Drug mules Lisa Stocker, Jon Collyer and accomplice Phineas Float were today given a dramatic reprieve from Indonesia’s harsh anti-drugs laws as they were sentenced for trafficking cocaine
Three Brits who smuggled £300,000 worth of cocaine into Bali stuffed in packets of the Angel Delight were today given a last-minute reprieve and will be back in UK in months.
Drug mules Lisa Stocker, 39, her partner, Jon Collyer, 39, and accomplice Phineas Float, 31, feared they could be executed under Indonesia’s strict anti-drugs laws. Collyer, 38, and Stocker, 39, were arrested in Bali’s international airport on February 1 after being stopped by customs at the X-ray machine. 992 grams of the Class A drug was found concealed across 10 sachets of Angel Delight in Collyer’s luggage combined with 7 similar sachets in his partner’s suitcase.
The couple faced the death penalty and previously begged for freedom despite Indonesia’s strict anti-drug legislation. But today a judge at Denpasar central court chose not to impose the death penalty after they admitted smuggling the narcotics into the island.
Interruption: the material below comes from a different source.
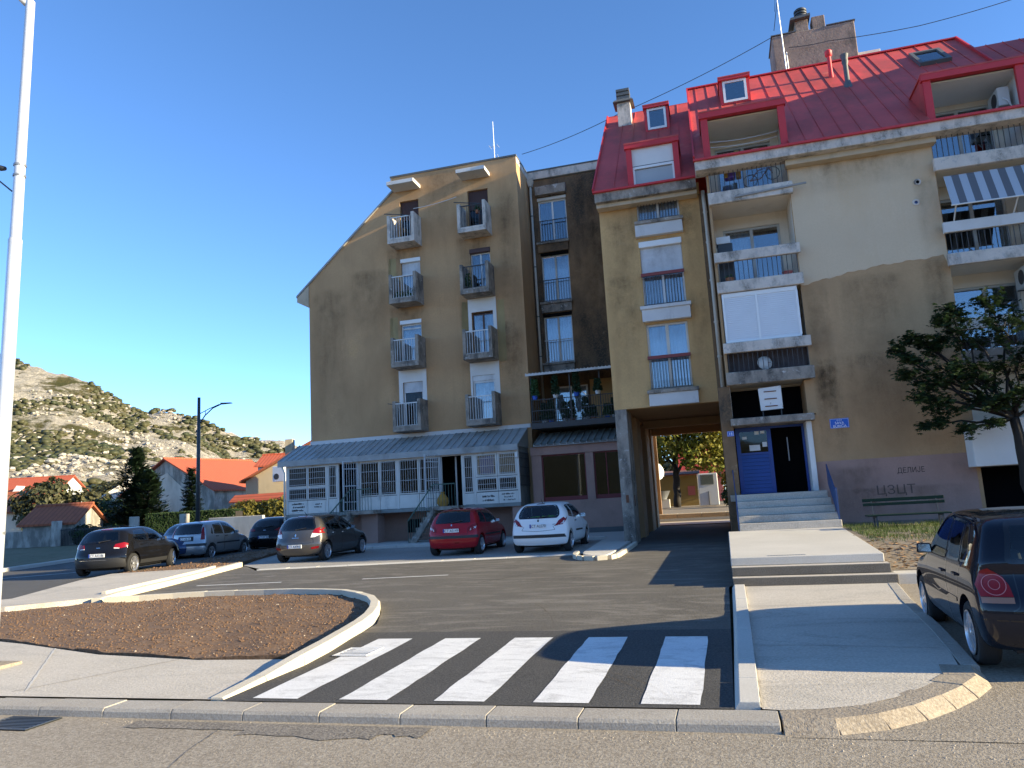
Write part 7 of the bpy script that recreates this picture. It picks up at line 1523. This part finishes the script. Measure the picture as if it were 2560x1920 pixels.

Instead they were given a year in hell-hole prisons before they are likely booted out of the country. Given time served, the trio will likely be back in the UK by January.
Mum-of-three Stocker, 39, remained silent when she was handed her sentence alongside her husband Collyer. Float, 31, was handed the same lenient sentence and will spend his time in Bali’s infamous Kerobokan Prison. The court heard had agreed to take part in the plot for a “reward” of 500,000 Indonesia Rupiah – the same as just £22.50. “Always check what is in your bag before you travel,” Collyer told reporters when he left the court.
The mules, who are all from East Sussex, pleaded guilty to smuggling 922 grams of cocaine disguised in 10 packets of the popular dessert Angel Delight. Stocker and Collyer, from East Sussex, had travelled from the UK through Qatar and were arrested following a routine X-Ray bag search when they landed in Bali, on February 1.
Police later arrested Phineas Ambrose Float, 31, after a controlled operation which saw the other two suspects hand the drugs to him at the Grand Mas Airport Hotel carpark in Denpasar. He is being tried separately. Police are said to have used the couple to lure Float by sending Collyer and Stocker to meet him in an airport car park – where the trio were due to meet for an exchange on February 3.
The group managed to slip past Indonesian authorities twice before, but were caught on their third attempt, said Ponco Indriyo, the deputy director of the Bali Police Narcotics Unit.
In a previous court appearance, last week, Stocker issued a grovelling apology to the judge crying that she “won’t trust people so easily again”. The mum-of-three wept as she claimed to Judge Heriyanti that she had no idea what was in the dessert mix packets.
She said: “I didn’t know the packages were cocaine. I apologise. From now on I won’t trust people so easily and will be more careful. Collyer, who comforted his wife throughout proceedings, uttered just five words and said: “I won’t do it again.”
Float, who has previously been jailed in the UK for armed robbery and drug-dealing, told journalists gathered to “f**k off” as he was led into the courtroom last week. He previously told the court “I was very stupid” and has spent months in Bali’s notorious hell-hole Kerobokan prison.
Last week he told the court: “I was very stupid to take the packages of cocaine. I regret it and apologise.” Stocker previously claimed that she had been given the Angel Delight packages in the UK by a friend to bring to Bali. She claimed that she had been framed on the second day of their trial on June 10.
She said: “Jon and I had been to Bali twice carrying packages from (this friend). I was shocked after finding out it was cocaine.” Collyer meanwhile told the court that he had not been given money to go to Bali and that he paid the cost of flights and hotels himself.
However, police prosecutor Made Umbara alleged that a man in the UK who allegedly gave Stocker and Collyer the cocaine, paid Collyer £2,130 to cover the cost of accommodation and flights from the UK to Bali.
People found guilty of breaking Indonesia’s strict drug laws typically face extremely harsh punishments, including lengthy prison sentences or, in some cases, execution by a firing squad.
According to data by the Ministry of Immigration and Corrections’, around 530 people, including 96 foreigners, are on death row in Indonesia, mostly for drug-related crimes. The UN Office on Drugs and Crime says the country is a major drug-smuggling hotspot despite having some of the strictest drug laws in the world – partly because international drug gangs target its young population.